# [Recorded information]

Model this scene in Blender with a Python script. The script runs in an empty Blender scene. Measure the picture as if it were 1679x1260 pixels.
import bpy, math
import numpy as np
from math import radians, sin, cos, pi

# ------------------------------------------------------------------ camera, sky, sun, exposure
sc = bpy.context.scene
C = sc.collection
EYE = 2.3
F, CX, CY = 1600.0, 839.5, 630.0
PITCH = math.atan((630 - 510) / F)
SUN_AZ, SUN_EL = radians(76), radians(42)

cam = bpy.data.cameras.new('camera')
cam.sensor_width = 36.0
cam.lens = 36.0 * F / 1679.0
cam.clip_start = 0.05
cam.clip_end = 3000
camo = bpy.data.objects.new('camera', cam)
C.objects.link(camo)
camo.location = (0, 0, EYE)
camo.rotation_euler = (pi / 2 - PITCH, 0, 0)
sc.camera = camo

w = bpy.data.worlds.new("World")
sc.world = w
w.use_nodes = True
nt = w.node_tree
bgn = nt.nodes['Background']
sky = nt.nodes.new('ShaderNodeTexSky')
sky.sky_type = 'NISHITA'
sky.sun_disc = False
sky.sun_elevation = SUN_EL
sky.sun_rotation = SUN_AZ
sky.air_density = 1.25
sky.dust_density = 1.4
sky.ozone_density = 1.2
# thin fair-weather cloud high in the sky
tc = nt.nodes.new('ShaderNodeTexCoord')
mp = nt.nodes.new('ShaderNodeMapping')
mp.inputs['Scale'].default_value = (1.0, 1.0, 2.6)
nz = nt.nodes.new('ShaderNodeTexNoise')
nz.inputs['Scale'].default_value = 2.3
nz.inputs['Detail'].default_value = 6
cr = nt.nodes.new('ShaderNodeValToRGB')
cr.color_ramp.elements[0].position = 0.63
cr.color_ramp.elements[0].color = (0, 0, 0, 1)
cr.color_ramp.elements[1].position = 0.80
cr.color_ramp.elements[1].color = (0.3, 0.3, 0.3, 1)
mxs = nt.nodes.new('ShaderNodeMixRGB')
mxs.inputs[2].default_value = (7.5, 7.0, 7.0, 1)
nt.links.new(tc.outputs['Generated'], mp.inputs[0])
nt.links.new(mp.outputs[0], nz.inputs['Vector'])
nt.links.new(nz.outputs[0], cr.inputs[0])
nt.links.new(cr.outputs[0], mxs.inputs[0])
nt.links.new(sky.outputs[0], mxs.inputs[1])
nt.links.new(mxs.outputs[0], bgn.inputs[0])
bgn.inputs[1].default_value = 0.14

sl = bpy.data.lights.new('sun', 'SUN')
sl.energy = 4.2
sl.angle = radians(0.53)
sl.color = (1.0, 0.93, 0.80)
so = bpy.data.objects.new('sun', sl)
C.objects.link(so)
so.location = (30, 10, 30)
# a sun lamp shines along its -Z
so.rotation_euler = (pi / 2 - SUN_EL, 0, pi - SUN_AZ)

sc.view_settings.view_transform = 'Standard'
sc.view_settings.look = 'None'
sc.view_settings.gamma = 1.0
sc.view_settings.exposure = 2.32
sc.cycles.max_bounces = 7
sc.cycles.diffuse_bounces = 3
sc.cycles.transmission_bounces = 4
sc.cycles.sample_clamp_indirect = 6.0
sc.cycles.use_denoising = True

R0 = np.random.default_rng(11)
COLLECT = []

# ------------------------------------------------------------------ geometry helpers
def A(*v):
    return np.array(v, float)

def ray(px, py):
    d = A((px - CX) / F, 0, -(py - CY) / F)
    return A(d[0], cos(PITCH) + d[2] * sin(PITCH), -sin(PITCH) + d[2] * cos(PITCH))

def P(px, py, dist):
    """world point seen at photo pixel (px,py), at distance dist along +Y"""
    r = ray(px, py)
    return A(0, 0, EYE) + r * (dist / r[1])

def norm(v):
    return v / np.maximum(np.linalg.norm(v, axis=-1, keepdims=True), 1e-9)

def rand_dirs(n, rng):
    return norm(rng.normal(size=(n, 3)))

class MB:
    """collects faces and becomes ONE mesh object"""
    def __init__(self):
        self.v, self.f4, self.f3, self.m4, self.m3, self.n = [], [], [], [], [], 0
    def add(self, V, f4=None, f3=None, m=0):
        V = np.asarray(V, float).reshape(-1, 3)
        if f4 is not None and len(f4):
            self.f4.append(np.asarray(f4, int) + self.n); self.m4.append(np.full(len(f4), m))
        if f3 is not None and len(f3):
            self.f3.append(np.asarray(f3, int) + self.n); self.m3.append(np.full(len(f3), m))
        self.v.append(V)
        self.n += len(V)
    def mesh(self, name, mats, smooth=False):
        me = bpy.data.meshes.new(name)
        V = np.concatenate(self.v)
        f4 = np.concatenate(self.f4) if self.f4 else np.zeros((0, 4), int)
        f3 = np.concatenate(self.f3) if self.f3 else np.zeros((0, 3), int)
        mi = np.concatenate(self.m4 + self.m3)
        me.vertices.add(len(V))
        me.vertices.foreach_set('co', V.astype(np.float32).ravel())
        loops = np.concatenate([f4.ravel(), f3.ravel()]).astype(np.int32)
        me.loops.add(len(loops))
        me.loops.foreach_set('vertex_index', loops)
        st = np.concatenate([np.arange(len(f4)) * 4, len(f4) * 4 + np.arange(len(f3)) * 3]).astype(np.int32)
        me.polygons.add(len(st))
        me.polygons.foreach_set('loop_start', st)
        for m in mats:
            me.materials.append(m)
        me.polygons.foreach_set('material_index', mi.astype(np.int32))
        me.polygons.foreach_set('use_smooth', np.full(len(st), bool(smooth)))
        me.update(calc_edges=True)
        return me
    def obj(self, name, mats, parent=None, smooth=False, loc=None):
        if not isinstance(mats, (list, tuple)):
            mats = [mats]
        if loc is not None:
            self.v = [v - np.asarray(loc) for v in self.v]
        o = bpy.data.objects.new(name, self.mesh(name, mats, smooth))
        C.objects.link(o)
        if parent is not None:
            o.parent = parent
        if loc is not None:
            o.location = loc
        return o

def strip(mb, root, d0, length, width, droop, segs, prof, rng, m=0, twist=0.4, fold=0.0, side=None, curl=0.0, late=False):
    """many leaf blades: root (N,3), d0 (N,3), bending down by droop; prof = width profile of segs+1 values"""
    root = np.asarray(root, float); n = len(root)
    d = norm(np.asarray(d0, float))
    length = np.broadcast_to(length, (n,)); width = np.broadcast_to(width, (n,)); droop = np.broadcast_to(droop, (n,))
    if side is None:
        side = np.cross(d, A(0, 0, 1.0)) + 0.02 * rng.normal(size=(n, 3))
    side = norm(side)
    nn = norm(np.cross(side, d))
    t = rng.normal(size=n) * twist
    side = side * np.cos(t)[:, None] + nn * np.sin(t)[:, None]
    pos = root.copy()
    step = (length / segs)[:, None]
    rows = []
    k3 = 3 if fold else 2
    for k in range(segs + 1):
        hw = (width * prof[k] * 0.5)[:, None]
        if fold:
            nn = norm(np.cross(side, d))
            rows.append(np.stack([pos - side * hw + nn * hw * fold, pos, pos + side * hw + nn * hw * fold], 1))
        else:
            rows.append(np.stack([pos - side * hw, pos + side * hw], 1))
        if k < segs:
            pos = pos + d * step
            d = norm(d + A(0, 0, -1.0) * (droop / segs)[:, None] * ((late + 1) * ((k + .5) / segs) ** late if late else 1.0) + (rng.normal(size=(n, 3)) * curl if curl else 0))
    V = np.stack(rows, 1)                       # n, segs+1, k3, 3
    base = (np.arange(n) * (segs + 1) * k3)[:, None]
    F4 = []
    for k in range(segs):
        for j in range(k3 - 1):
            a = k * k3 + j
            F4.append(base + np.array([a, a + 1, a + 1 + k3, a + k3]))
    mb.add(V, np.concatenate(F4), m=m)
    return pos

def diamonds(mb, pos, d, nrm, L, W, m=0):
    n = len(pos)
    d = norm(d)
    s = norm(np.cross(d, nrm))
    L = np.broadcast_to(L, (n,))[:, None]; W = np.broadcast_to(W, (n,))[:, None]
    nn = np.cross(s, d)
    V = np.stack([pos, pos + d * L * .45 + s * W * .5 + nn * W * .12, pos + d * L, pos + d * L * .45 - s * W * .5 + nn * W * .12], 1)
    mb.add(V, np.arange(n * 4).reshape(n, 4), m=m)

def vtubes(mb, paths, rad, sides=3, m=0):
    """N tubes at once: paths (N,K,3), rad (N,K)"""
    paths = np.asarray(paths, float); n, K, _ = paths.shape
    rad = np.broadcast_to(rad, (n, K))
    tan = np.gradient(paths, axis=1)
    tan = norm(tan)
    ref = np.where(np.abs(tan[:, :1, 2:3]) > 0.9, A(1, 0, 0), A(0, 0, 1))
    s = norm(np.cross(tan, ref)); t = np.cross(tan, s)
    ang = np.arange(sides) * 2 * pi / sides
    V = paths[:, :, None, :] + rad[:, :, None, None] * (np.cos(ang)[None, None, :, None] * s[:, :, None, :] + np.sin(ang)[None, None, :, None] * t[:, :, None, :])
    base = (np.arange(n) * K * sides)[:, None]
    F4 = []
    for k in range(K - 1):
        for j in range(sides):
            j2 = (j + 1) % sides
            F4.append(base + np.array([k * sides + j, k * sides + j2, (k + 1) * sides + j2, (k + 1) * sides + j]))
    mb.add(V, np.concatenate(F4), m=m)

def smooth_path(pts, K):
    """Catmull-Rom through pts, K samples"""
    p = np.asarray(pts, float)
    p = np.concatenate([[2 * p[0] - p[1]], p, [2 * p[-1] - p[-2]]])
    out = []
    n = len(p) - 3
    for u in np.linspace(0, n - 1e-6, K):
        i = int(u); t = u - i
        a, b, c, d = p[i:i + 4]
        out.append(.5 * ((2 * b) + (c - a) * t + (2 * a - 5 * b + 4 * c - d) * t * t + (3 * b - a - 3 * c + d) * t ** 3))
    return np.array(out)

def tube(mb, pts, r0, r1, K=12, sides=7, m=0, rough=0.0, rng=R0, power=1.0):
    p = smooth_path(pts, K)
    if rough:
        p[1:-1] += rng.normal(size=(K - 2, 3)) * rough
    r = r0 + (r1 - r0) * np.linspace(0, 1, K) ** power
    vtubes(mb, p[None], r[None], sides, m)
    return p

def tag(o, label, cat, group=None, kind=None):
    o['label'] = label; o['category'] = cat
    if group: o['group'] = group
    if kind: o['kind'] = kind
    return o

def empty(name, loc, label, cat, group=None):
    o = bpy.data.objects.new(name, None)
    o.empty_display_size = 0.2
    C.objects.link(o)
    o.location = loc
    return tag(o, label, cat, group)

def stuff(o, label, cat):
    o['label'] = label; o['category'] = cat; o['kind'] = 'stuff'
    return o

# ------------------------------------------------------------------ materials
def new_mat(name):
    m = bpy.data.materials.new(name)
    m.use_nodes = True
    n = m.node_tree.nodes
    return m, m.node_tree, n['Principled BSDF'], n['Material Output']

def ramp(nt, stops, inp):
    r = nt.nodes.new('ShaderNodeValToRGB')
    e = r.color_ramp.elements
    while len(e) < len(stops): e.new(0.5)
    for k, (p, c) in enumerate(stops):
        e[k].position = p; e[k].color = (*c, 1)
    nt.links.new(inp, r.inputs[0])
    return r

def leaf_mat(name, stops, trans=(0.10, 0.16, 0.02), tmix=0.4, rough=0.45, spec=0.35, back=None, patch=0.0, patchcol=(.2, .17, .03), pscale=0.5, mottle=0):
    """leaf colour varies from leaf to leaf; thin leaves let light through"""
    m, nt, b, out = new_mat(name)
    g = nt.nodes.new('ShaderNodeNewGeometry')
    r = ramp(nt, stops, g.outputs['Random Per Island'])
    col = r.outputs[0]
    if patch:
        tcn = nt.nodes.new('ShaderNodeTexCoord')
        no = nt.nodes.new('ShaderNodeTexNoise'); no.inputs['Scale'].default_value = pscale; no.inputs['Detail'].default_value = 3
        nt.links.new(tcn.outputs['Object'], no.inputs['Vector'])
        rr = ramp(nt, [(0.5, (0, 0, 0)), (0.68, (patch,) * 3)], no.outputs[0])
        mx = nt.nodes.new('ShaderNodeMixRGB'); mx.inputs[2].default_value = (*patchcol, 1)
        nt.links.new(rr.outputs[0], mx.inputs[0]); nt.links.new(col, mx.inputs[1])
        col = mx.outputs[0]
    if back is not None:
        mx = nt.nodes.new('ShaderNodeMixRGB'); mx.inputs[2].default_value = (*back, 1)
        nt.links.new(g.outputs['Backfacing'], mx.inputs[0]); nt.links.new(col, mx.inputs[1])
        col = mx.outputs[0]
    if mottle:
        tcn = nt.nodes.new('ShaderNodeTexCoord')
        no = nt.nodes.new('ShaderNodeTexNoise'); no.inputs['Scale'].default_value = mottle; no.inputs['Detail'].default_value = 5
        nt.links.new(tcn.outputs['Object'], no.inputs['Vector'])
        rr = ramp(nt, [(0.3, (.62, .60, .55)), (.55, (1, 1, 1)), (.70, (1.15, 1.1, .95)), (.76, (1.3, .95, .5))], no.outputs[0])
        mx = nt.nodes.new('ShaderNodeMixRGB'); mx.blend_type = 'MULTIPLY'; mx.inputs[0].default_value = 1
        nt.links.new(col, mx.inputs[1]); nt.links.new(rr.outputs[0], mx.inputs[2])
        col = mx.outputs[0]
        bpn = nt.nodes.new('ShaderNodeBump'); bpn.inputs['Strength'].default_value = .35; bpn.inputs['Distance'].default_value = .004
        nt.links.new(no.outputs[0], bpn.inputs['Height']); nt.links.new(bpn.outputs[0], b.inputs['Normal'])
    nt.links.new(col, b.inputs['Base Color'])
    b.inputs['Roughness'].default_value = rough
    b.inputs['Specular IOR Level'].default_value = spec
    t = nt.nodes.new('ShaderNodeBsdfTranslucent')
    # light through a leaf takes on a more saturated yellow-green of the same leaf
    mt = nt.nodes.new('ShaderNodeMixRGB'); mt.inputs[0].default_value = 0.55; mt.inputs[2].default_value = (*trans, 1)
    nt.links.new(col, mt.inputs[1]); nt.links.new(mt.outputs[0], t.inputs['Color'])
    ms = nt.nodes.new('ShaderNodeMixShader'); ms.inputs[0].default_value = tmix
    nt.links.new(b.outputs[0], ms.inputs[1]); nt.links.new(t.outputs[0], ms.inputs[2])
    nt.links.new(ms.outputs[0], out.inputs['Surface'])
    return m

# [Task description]
Print only the lines from the top of the data above down to the line holding "from math import radians, sin, cos, pi", inclusive.

# [Result]
Model this scene in Blender with a Python script. The script runs in an empty Blender scene. Measure the picture as if it were 1679x1260 pixels.
import bpy, math
import numpy as np
from math import radians, sin, cos, pi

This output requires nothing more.